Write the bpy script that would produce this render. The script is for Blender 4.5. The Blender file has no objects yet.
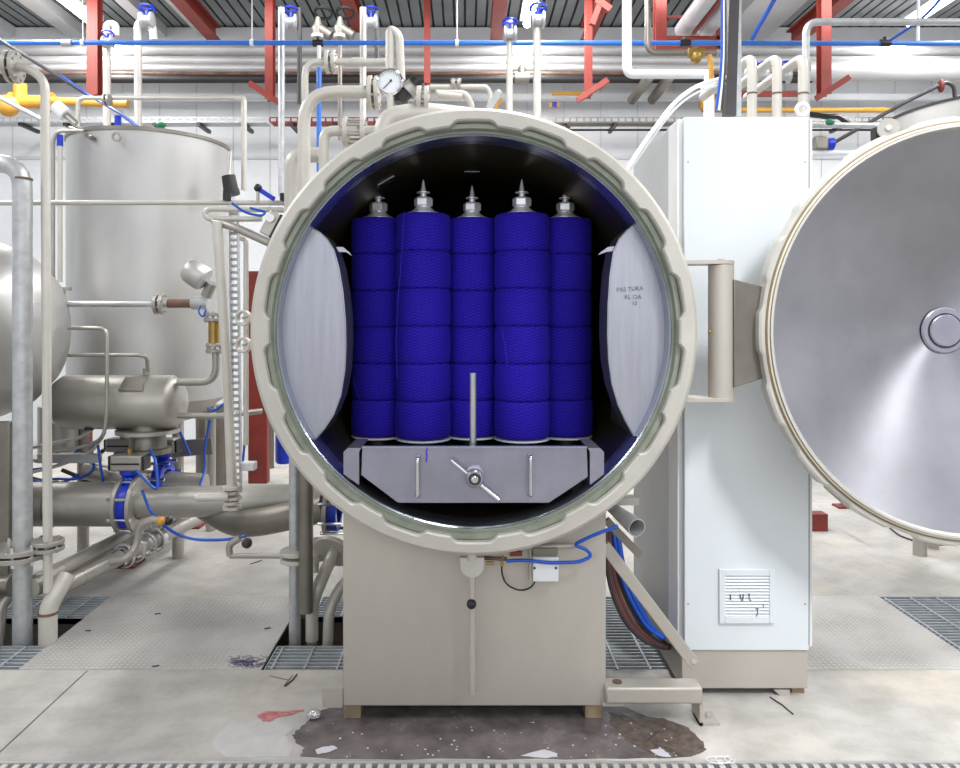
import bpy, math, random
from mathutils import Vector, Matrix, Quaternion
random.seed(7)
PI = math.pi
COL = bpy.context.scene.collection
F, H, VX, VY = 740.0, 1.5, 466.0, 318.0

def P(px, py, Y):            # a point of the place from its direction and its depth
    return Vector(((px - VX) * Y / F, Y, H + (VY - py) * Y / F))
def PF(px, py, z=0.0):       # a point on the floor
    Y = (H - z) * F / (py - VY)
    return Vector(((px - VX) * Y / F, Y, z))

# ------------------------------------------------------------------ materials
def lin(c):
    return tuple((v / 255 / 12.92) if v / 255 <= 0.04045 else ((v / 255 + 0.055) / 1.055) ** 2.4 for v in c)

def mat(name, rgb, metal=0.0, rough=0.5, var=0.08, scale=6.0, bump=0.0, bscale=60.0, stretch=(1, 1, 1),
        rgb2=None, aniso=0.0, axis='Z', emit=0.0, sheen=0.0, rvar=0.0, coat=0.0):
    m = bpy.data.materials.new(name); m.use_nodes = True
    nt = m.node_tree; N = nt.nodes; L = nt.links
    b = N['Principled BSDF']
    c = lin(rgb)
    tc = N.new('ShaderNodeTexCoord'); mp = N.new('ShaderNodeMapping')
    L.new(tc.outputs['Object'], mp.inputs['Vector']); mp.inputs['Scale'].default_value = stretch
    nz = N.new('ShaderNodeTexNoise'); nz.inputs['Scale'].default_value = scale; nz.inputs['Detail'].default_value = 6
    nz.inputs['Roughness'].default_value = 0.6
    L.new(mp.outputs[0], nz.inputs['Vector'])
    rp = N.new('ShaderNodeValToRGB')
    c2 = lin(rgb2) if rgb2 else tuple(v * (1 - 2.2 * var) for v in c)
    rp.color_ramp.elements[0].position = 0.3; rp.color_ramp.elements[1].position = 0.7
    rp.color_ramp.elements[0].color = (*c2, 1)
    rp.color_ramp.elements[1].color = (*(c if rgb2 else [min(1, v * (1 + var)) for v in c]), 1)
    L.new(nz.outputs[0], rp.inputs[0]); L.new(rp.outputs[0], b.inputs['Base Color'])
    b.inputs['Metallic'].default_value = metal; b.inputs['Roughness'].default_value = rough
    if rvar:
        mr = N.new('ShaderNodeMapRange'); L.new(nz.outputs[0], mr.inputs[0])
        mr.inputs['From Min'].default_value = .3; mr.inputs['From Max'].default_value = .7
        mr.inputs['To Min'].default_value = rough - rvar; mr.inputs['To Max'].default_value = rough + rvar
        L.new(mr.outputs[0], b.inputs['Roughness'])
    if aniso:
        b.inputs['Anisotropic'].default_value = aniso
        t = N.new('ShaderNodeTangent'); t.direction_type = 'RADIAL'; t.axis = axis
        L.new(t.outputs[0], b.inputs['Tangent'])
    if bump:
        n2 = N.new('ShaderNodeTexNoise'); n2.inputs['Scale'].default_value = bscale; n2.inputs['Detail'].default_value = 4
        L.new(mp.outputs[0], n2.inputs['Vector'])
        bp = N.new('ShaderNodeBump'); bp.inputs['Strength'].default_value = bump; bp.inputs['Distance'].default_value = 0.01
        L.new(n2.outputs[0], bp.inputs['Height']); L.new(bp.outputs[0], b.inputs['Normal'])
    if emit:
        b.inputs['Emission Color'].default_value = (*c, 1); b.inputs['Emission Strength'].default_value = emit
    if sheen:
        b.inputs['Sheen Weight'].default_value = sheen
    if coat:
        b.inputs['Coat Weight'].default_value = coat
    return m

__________

• **EXERCISE**
With the pictures left out, restate word for word every line of the data above, from the first down to the line that contains "return tuple((v /".

• **TASK RESULT**
Write the bpy script that would produce this render. The script is for Blender 4.5. The Blender file has no objects yet.
import bpy, math, random
from mathutils import Vector, Matrix, Quaternion
random.seed(7)
PI = math.pi
COL = bpy.context.scene.collection
F, H, VX, VY = 740.0, 1.5, 466.0, 318.0

def P(px, py, Y):            # a point of the place from its direction and its depth
    return Vector(((px - VX) * Y / F, Y, H + (VY - py) * Y / F))
def PF(px, py, z=0.0):       # a point on the floor
    Y = (H - z) * F / (py - VY)
    return Vector(((px - VX) * Y / F, Y, z))

# ------------------------------------------------------------------ materials
def lin(c):
    return tuple((v / 255 / 12.92) if v / 255 <= 0.04045 else ((v / 255 + 0.055) / 1.055) ** 2.4 for v in c)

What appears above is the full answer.